1.12.08

JOHN LE CARRÉ, ARTUR RAMOS; ALVARO CUNHAL

Alvaro Cunhal


Artur Ramos


John Le Carré

Estes homens podem ter sido variações do mesmo desígnio?


Volto a encontrar numa livraria um livro que ainda não li de John Le Carré. Antes estava mais informado sobre quando sairia o próximo. Desde o absoluto fascínio do "Espião Perfeito" que John Le Carré existe para mim como uma espécie de Dostoiévski vivo, em que depois de ler o Jogador, Os Irmãos Karamazov, O Idiota ou as Noites Brancas fosse possível a espera do próximo. Bem sei que da última vez que li as Noites Brancas (pela não sei que enésima vez, ou talvez pela primeira vez, confesso que não sei - o que levaria a outra história que só vem a propósito pelo facto de não a poder contar) senti que o conto era de uma actualidade que tornava mistério o facto do seu autor ter morrido pouco antes da minha avó nascer (em 1881). Porém, este último livro de John Le Carré ("Um Homem Muito Procurado") fala das pessoas com que nos cruzámos na rua há menos tempo do que a memória leva a fazer a sua digestão. Era inevitável que John Le Carré escrevesse sobre os efeitos do 11 de Setembro na vida dos nossos espiões, agora o que intriga é que em 2007 tenha posto na boca de um dos persogens dessa história, um banqueiro, a frase: "no nosso negócio a única coisa que não mente é a aritmética.". O livro começa com outra frase intrigante - ainda mais intrigante quando vem na página imediatamente seguinte à da dedicatória "Para os meus netos, nascidos e por nascer", a frase é: "A regra de ouro é ajudar aqueles que amamos a fugir de nós."
A história dos nossos tempos escrita por alguém que sempre associo - sem que ainda tenha descoberto porquê - a Hugo Pratt, é como ouvir um dos velhos sábios gregos a falar para os seus descípulos, sobre os acontecimentos do seu tempo, tornando-os meros exercícios de reflexão e retirando à história dos factos aquela importância que lhes advém de terem sido os últimos.

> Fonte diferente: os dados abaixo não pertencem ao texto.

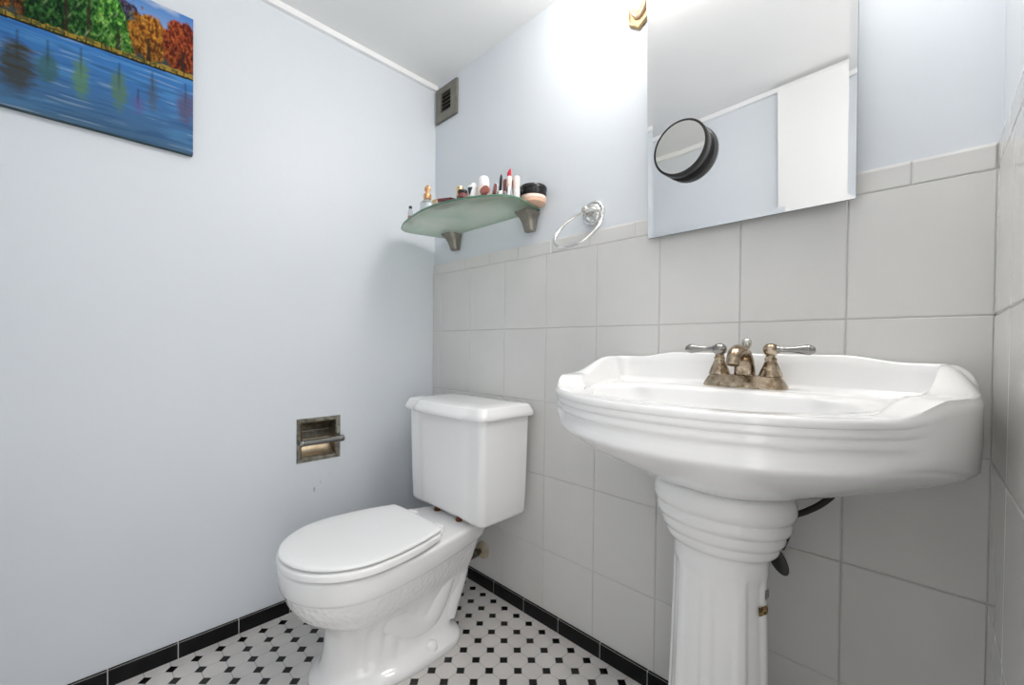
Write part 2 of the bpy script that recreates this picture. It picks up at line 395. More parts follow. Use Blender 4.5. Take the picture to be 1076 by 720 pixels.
    b = MB(); b.box((.001, y0, z0), (T-.0006, y1, z1)); e = b.build('canvas_edge', mat('dark_painted_canvas_side', (.02,.06,.07), .6), root, smooth=False)
    e['label'] = 'dark blue green painted side of the canvas'
painting()

# ---------------------------------------------------------------- air vent
def vent():
    x0, x1, z0, z1 = .015, .161, 1.913, 2.060
    r = thing('air_vent', 'small taupe metal air vent with dark louvres high in the corner', 'vent', ((x0+x1)/2, 0, z0))
    i = (.053, .1225, 1.948, 2.030)
    b = MB(); f = .006
    def ring(a, c, d, e, y): return [(a,y,d),(c,y,d),(c,y,e),(a,y,e)]
    b.loft([ring(x0,x1,z0,z1,.006), ring(x0,x1,z0,z1,-.004), ring(x0+.004,x1-.004,z0+.004,z1-.004,-f), ring(i[0],i[1],i[2],i[3],-f), ring(i[0],i[1],i[2],i[3],.005)], False, False)
    b.build('frame', M['vent'], r, smooth=False)
    k = MB(); k.box((i[0],.0035,i[2]),(i[1],.0055,i[3])); k.build('duct_shade_sheet', M['dark'], r, smooth=False)  # flat black sheet, painted shade for the inside of the duct
    for k in range(5):
        z = i[2] + (k+.5)*(i[3]-i[2])/5
        s = MB(); s.loft([[(x,-.0055,z-.006),(x,-.0045,z-.007),(x,.003,z+.003),(x,.002,z+.004)] for x in (i[0],i[1])]); s.build('slat', M['vent_slat'], r, smooth=False)
    for z in (z0+.018, z1-.05):
        s = MB(); s.lathe([(.003,-f-.001),(.0022,-f-.0018),(.0005,-f-.002)], 12, Matrix.Translation((x0+.016, 0, z)) @ Matrix.Rotation(-pi/2, 4, 'X') @ Matrix.Scale(-1,4,(0,0,1)) @ Matrix.Translation((0,0,0)))
    return r
vent()

# ------------------------------------------------------- toilet paper recess
def tp_holder():
    y0, y1, z0, z1 = -.5707, -.4157, .515, .672
    r = thing('toilet_paper_holder', 'empty recessed metal toilet paper holder set into the left wall', 'toilet paper holder', (0, (y0+y1)/2, z0))
    a, c, d, e = y0+.017, y1-.017, z0+.019, z1-.017
    def ring(p, q, s, t, x): return [(x,p,s),(x,q,s),(x,q,t),(x,p,t)]
    b = MB(); b.loft([ring(y0,y1,z0,z1,-.002), ring(y0,y1,z0,z1,.002), ring(y0+.003,y1-.003,z0+.003,z1-.003,.005), ring(a-.004,c+.004,d-.004,e+.004,.005), ring(a,c,d,e,.001), ring(a,c,d,e,-.012)], False, False)
    b.build('frame', M['tp_metal'], r, smooth=False)
    # curved back shell, lower quarter scooped
    zc, R = (d+e)/2, (e-d)/2
    s = MB(); pr = [(-.012, e), (-.03, e-.006), (-.045, e-.016), (-.055, e-.03)]
    s.loft([[(x,a,z) for x,z in pr+[(-.056, zc-.008)]], [(x,c,z) for x,z in pr+[(-.056, zc-.008)]]], False, False, closed=False)
    s.loft([[(-.012,y,e) ] + [(x,y,z) for x,z in pr[1:]+[(-.058,zc)]] + [(-.05,y,d+.012),(-.012,y,d)] for y in (a,)]*1 + [[(-.0121,a+.0001,zc)]*7], False, False)
    s.loft([[(-.012,c,e) ] + [(x,c,z) for x,z in pr[1:]+[(-.058,zc)]] + [(-.05,c,d+.012),(-.012,c,d)]] + [[(-.0121,c-.0001,zc)]*7], False, False)
    s.build('recess_shell', M['tp_dark'], r)
    w = MB(); q = [(-.056, zc-.008)] + [(-.012-.044*cos(t), zc-.008-(zc-.008-d)*sin(t)) for t in [pi/2*k/10 for k in range(1, 11)]]
    w.loft([[(x,a,z) for x,z in q], [(x,c,z) for x,z in q]], False, False, closed=False)
    o = w.build('recess_scoop', M['tp_warm'], r); o['label'] = 'curved lower scoop with a warm reflection painted into its colour'
    ridge = MB()
    for k in range(2): ridge.tube([(-.054+k*.004, a, zc+.022+k*.018), (-.054+k*.004, c, zc+.022+k*.018)], .0022, 8)
    ridge.build('recess_ridge', M['tp_metal'], r)
    zb = zc-.006
    for y, sg in ((y0+.012, 1), (y1-.008, -1)):
        g = MB(); g.tube([(-.02, y+sg*.006, zb+.004), (.005, y+sg*.004, zb+.003), (.022, y, zb)], [.006,.006,.007], 12); g.build('arm', M['tp_metal'], r)
    t = MB(); mt = Matrix.Translation((.022, y0+.008, zb)) @ Matrix.Rotation(-pi/2, 4, 'X')
    ln = y1-y0-.006
    t.lathe([(.001,-.002),(.010,-.001),(.0115,.003),(.0105,.008),(.0105,ln-.012),(.0125,ln-.010),(.0125,ln),(.009,ln+.003),(.001,ln+.0035)], 20, mt); o = t.build('roller', M['steel'], r)
tp_holder()

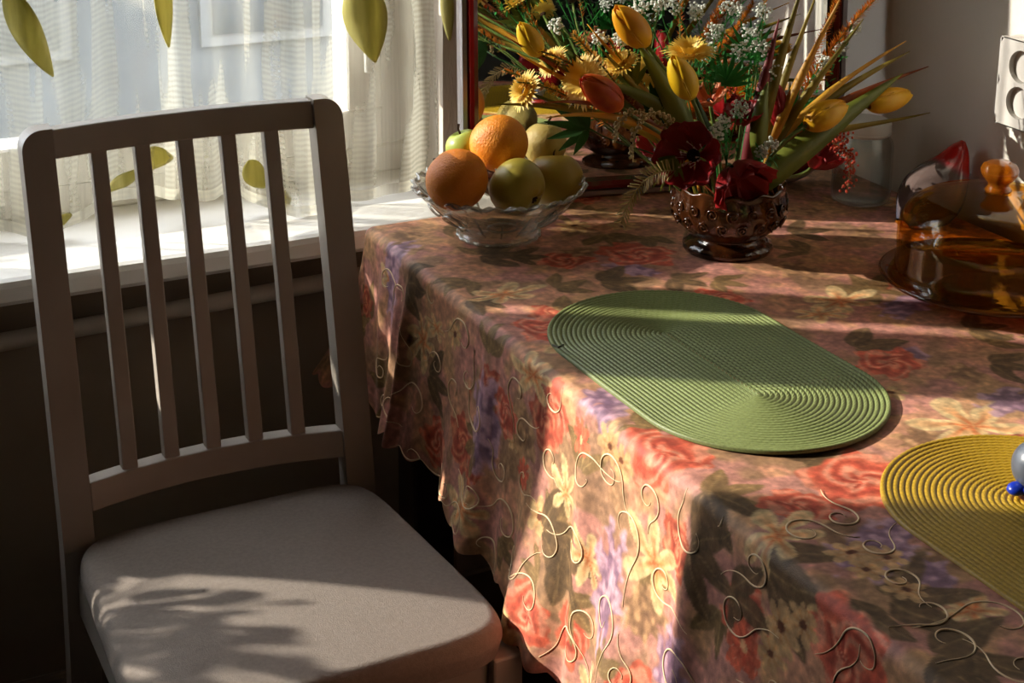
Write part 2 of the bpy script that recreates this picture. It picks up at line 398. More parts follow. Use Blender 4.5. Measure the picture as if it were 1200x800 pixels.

Continuo a leitura que inicio no princípio deste fim de semana em que o único momento de normalidade é a leitura do livro e a progressão absorvente da história. A mesma história que reencontro no meio da incontinência histórica dos dias que vivo, é uma espécie de agasalho, do agasalho que me falta nestes dias de frio em que o calor não se instala em sítio nenhum. É isso que tem de bom John Le Carré, é igual sempre, mantém-se fiel ao que sempre foi capaz de transmitir quando o começamos a ler, seja no Espião Perfeito, seja na Casa da Rússia, seja no Alfaite do Panamá. No outro dia senti o mesmo na Portugália da Almirante Reis, voltei a sentir o sabor que existia nos bifes que comia há cerca de trinta anos, no tempo em que a minha primeira namorada morava na Passos Manuel e eu, antes dos nossos encontros, saboreava a espera comendo um bife de lombo que no outro dia me devolveu o sabor dessas esperas.
Mas há qualquer coisa de diferente no que leio, propcuro o nome do tradutor (e não é que a tradução esteja mal e quem sou eu para saber se está bem), mas não soa ao mesmo. Depois lembro-me que o meu tradutor preferido de John Le Carré, Artur Ramos (que traduzia a meias com a mulher Helena Ramos) faleceu em 2006. Lembro-me da figura de Artur Ramos, da sua semelhança com John Le Carré e com o seu colega de partido Alvaro Cunhal, estranhas associações de um tempo que está a acabar. Ocorre-me que para além das semelhanças há nos três uma espécie de olhar de desígnio que os torna quase variações da mesma alma. Estranho.